*Task to complete*: Omit every picture, and retype the lines that run from the beginning of the data below through the line containing "above the sea", inclusive.

*Scene modeling code data*:
________
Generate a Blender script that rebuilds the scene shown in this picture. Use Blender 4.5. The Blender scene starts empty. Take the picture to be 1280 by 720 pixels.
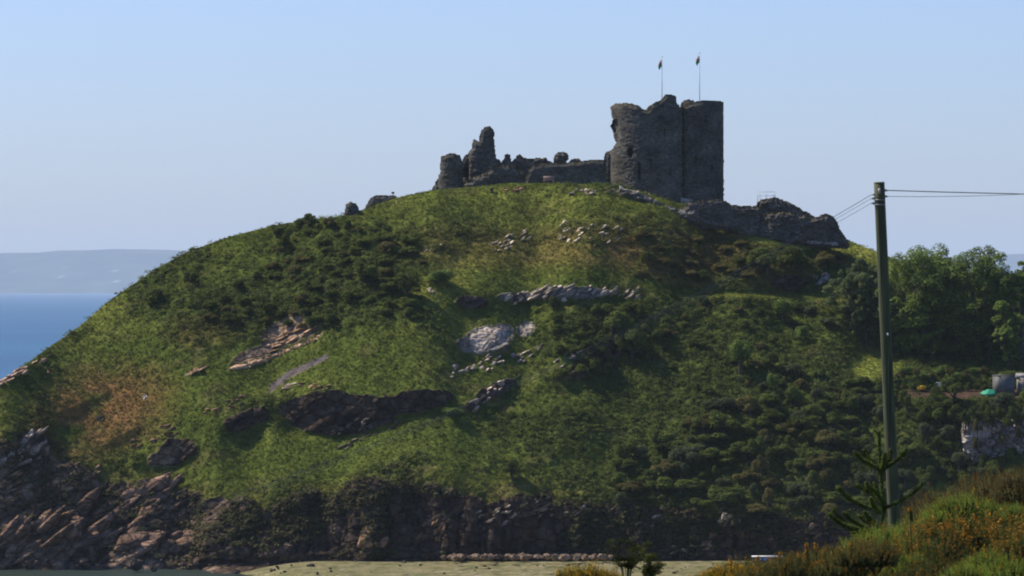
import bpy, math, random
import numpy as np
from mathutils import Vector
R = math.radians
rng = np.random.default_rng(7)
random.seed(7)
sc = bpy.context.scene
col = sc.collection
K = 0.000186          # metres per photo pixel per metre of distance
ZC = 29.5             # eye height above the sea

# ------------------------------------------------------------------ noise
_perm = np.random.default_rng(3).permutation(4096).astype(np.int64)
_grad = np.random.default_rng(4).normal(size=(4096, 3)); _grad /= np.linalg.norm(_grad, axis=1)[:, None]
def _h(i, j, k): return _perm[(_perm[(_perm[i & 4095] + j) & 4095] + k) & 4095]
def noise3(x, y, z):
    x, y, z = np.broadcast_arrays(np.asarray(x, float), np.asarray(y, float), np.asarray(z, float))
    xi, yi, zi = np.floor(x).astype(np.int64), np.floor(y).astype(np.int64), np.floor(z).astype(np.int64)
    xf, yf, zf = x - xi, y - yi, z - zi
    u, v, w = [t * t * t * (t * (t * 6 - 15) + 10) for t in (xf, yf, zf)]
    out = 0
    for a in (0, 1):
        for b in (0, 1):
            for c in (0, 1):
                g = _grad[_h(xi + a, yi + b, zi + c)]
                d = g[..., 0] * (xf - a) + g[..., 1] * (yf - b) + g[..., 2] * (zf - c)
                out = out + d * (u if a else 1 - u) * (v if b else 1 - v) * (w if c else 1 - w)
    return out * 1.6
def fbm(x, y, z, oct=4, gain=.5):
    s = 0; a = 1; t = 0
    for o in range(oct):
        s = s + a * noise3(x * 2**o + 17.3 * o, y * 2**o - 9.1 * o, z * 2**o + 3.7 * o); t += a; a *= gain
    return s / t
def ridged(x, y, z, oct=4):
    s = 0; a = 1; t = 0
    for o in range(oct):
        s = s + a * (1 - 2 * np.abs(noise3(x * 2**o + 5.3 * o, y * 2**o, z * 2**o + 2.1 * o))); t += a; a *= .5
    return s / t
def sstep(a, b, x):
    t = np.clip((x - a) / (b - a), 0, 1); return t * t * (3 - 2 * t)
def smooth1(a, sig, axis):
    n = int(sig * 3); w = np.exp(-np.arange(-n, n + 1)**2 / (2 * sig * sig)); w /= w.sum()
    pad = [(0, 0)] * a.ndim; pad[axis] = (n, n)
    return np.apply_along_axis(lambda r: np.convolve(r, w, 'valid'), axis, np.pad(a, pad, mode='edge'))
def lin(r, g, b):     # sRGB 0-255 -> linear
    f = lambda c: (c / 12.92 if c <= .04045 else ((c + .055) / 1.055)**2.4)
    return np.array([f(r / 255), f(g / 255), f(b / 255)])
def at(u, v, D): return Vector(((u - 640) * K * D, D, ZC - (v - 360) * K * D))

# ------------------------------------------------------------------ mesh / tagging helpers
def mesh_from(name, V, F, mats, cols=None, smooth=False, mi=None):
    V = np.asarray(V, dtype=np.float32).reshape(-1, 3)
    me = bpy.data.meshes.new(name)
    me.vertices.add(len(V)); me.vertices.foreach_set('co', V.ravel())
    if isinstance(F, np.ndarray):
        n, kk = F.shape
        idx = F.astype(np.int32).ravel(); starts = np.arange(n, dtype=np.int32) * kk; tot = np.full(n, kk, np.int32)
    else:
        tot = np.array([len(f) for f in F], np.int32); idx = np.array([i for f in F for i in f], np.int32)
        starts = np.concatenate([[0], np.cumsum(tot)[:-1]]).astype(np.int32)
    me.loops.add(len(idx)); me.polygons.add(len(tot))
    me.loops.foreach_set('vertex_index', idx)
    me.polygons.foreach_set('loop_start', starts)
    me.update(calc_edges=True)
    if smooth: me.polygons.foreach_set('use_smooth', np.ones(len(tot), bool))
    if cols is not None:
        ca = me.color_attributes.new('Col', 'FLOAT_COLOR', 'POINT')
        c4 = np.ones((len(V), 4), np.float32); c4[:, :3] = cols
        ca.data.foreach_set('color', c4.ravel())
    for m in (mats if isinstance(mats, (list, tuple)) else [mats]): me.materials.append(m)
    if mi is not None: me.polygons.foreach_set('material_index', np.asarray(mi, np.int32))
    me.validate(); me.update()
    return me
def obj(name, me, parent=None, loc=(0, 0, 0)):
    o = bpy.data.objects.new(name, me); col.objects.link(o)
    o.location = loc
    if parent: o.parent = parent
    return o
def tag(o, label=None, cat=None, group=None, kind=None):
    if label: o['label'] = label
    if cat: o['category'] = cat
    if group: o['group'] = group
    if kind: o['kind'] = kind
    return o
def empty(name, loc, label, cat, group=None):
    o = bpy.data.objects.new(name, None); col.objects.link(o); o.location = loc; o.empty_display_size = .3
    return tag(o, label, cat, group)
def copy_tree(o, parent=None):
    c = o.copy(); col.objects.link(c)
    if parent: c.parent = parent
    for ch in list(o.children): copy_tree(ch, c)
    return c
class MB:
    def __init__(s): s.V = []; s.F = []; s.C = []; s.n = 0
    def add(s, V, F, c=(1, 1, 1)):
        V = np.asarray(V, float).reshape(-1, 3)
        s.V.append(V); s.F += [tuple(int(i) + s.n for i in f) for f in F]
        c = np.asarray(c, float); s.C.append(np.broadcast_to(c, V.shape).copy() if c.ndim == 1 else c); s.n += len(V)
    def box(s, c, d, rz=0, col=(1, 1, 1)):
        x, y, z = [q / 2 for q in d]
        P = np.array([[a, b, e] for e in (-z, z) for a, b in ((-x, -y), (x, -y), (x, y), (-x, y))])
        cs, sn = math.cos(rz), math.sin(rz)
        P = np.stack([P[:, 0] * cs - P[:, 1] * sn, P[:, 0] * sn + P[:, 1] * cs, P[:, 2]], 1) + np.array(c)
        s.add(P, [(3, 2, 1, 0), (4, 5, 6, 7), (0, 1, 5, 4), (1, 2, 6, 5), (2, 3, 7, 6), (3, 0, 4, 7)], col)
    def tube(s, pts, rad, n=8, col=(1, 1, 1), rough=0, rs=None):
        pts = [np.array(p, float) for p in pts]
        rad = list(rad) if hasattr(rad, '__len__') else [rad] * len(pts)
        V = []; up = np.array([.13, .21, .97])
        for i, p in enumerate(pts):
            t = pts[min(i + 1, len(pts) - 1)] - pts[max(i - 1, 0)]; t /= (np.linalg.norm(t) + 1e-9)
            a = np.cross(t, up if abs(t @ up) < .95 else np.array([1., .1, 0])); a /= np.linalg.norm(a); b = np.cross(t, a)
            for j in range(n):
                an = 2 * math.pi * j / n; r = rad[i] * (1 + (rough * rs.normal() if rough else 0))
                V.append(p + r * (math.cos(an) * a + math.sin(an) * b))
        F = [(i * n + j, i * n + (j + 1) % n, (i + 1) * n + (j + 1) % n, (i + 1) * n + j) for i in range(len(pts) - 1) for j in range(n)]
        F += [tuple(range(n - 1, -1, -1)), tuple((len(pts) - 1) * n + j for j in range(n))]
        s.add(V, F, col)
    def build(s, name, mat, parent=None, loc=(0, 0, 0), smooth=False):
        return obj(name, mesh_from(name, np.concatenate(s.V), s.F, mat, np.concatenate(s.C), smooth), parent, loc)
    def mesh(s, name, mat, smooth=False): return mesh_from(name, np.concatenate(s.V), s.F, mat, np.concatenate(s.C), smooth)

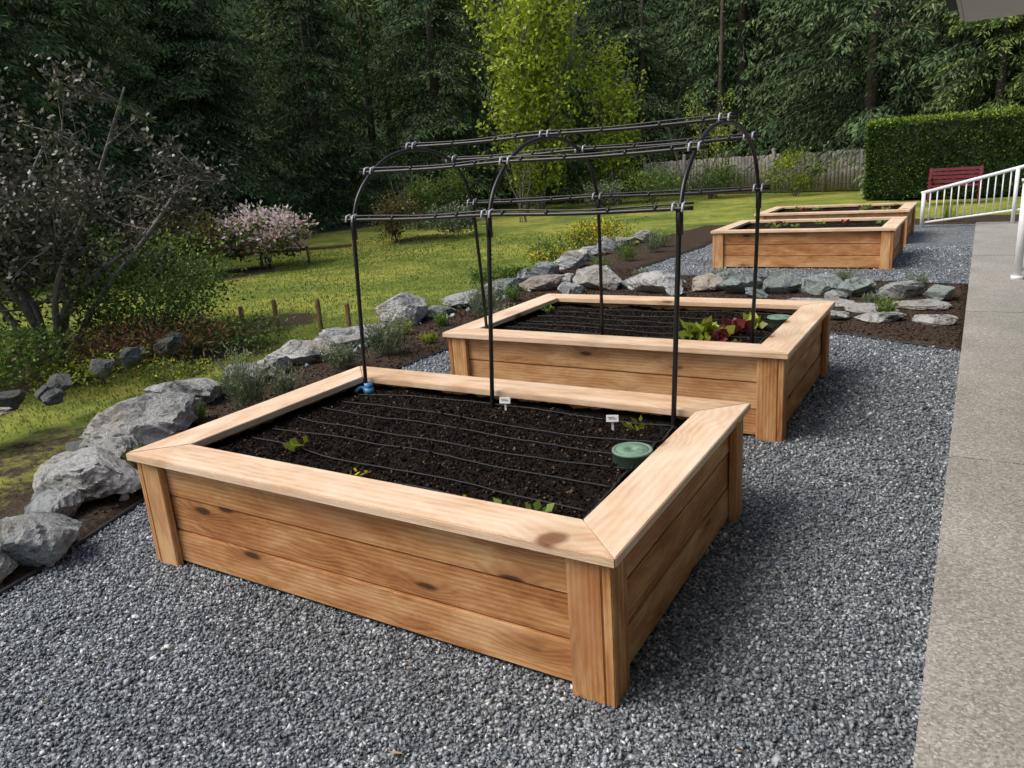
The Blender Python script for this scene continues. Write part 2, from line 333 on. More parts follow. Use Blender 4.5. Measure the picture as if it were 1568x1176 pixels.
________
*Worked answer*:
Generate a Blender script that rebuilds the scene shown in this picture. Use Blender 4.5. The Blender scene starts empty. Take the picture to be 1280 by 720 pixels.
import bpy, math, random
import numpy as np
from mathutils import Vector
R = math.radians
rng = np.random.default_rng(7)
random.seed(7)
sc = bpy.context.scene
col = sc.collection
K = 0.000186          # metres per photo pixel per metre of distance
ZC = 29.5             # eye height above the sea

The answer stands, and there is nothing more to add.